Tuesday, November 27, 2007

Kosovo talks fight for space with beauticians' seminar

Kosovo talks fight for space with beauticians' seminar

Ivonne Marschall, dpa

November 27, 2007

Baden, Austria_(dpa) _ A few months down the track, Europe may witness the birth of another state, Kosovo. Diplomats hope the scales will tilt towards peace and prosperity in the Balkans and not towards unrest or another frozen conflict.

Representatives of Serbia and Kosovo gathered in a renaissance-era castle-turned hotel in Baden, a sleepy spa town in Austria, for a second day Tuesday in a last-ditch effort to thrash out a compromise over the breakaway Serbian province.

But somehow the gravity of the event was overshadowed by the fact that the Balkan leaders had to fight over buffet and meeting room space with software engineers and a beauticians' seminar taking place at the same time.

The UN mediators' - Russia, the United States and the European Union - wish for secret talks was thwarted, with scores of cameras crowding the space underneath the plastic deer heads and antlers decorating the walls of Schloss Weikersdorf.

"Who invited you?" EU-troika representative Wolfgang Ischinger quipped at the start of the talks, but all appeals could not prevent both delegations basking in the limelight of the international media for a flurry of statements.

Skender Hyseni, Kosovo's spokesman with the perfect haircut, assures the media that "nothing new" has happened and Serbia's dynamic duo, ministers Vuk Jeremic and Slobodan Samardzic, look well poised to become icons of the YouTube world.

But for Serbia in particular, the run-up to the talks did not bode well. The delegation could not get rooms in the conference hotel as all available rooms were taken by Austrian beauticians learning the latest about hot stone massage techniques.

On Monday, Serbia's ambassador had to face the wrath of hotel management. The hungry diplomat had grabbed some fruit off a buffet when he was accosted by angry hotel staff: "Are you with the seminar?"

Chewing on his grape, the ambassador could only mumble a confused "no" and was reprimanded for stealing from someone else's buffet.

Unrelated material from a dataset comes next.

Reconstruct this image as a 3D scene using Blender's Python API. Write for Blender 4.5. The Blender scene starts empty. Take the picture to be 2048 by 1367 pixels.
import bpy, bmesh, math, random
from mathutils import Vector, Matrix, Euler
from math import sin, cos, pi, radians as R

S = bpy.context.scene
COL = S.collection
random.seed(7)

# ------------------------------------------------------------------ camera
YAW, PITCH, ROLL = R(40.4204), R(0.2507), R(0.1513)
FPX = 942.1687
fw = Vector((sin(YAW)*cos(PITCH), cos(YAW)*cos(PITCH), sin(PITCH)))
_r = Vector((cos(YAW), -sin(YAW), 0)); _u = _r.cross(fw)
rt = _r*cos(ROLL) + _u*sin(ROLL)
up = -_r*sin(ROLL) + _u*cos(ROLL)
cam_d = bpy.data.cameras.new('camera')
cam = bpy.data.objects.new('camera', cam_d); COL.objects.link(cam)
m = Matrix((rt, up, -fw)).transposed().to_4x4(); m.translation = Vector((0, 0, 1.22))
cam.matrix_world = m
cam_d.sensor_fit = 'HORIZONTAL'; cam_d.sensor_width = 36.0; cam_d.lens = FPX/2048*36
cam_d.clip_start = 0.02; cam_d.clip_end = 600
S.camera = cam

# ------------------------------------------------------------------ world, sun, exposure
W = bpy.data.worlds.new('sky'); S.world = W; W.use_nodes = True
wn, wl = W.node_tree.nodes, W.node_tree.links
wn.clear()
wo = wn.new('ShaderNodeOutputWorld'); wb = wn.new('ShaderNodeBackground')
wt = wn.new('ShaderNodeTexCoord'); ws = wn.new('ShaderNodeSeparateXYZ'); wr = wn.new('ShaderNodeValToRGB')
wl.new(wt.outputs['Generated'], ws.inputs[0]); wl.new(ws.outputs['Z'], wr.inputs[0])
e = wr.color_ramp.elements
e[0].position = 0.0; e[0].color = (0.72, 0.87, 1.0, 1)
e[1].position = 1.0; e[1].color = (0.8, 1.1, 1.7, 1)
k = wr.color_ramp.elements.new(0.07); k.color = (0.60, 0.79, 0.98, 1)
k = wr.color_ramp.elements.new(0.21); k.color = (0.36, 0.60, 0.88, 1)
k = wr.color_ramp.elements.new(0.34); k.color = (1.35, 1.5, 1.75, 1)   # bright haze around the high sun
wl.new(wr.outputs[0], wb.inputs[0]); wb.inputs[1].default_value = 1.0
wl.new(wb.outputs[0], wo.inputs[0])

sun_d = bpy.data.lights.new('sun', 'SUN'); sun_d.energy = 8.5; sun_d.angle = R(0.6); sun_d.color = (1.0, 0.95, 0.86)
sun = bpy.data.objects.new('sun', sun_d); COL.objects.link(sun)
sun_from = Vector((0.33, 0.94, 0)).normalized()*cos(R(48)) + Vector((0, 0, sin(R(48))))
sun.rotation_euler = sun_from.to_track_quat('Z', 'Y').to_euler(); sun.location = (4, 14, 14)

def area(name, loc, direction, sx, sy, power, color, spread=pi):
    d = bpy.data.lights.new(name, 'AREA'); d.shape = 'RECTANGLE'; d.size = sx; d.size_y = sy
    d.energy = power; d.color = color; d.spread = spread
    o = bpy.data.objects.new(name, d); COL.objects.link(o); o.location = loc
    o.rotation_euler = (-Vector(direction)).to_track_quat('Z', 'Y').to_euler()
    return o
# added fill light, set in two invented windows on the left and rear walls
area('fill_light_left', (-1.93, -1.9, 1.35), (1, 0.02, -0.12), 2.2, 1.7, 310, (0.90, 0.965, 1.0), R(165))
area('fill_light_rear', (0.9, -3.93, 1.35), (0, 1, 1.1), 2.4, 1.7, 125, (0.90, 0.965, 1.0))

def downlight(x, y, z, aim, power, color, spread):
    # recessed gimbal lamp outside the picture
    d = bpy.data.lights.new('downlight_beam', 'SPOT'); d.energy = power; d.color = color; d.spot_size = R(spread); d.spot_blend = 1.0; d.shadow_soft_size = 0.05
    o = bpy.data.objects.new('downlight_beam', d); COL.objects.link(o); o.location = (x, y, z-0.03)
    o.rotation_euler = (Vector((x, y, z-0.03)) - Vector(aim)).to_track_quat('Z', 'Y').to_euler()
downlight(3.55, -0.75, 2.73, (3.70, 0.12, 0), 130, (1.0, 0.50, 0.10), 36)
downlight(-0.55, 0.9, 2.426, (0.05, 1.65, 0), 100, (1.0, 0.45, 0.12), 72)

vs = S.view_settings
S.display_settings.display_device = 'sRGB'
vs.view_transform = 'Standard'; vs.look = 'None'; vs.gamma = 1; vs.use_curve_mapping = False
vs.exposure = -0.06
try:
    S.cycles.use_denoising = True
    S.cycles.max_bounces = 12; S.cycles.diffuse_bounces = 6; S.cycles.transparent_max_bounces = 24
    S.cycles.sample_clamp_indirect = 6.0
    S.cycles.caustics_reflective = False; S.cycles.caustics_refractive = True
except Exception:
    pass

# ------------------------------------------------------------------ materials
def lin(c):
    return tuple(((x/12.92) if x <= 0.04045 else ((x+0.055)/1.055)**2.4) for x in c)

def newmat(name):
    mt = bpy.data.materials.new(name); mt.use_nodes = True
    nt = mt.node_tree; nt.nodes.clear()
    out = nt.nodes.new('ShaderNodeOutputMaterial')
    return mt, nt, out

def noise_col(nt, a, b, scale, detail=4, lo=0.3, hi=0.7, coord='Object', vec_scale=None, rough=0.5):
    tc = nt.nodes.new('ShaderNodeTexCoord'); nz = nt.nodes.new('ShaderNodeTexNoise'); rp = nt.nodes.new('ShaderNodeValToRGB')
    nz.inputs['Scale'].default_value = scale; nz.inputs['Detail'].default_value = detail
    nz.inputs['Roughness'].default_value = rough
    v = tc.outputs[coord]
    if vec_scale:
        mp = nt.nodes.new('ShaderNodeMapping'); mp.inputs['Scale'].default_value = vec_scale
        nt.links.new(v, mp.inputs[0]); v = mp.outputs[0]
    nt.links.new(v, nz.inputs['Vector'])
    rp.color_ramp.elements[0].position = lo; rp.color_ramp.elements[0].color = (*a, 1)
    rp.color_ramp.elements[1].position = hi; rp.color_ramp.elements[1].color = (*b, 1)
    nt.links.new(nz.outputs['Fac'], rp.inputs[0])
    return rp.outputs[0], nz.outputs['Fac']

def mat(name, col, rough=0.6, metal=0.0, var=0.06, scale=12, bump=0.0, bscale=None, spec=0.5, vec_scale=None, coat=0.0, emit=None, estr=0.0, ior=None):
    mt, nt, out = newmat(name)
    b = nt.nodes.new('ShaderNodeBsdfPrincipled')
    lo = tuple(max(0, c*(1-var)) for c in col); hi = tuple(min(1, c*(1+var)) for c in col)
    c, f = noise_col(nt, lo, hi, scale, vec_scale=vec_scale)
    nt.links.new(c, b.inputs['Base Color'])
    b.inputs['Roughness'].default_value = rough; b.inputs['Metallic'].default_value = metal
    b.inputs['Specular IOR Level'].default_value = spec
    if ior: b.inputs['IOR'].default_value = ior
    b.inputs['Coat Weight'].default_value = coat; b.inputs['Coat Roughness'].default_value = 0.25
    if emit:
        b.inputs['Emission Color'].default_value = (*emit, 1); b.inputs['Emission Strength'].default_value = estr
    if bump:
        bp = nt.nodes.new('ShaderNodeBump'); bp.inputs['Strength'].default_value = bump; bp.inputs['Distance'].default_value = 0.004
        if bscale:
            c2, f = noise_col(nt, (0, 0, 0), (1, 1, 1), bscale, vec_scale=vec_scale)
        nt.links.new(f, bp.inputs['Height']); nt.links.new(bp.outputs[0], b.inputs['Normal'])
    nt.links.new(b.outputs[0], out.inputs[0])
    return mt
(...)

As negotiations go on in the rustic halls of Baden, confused software executives wonder how they've suddenly become involved in world politics.

Delegates hurl well-prepared statements at each other as they meander through the journalists camping on the rugs.

The unfortunate delegates can't even have a drink after hours -Serbia's team have to make their way back through the snow to their own domiciles. Another victory for the beauticians.

However, despite appearances, the talks are serious. Serbia's Prime Minister Vojislav Kostunica has vowed that his country would not give up "one inch" of its territory in the breakaway province.

His counterpart, Kosovo's likely next prime minister Hashim Thaci, making his way to the cameras after comfortably lounging in a faux-empire armchair in a press-filled corner, strikes back, saying that even 100 years of negotiations would lead to no compromise.

Independence is the only option, says the man who exchanged his rebel's combat uniform for a well-cut grey suit.

Meanwhile a group of confused Japanese tourists thread their way through the waiting cameras, shooting curious glances at the actors in this drama and probably wondering where on earth Kosovo is.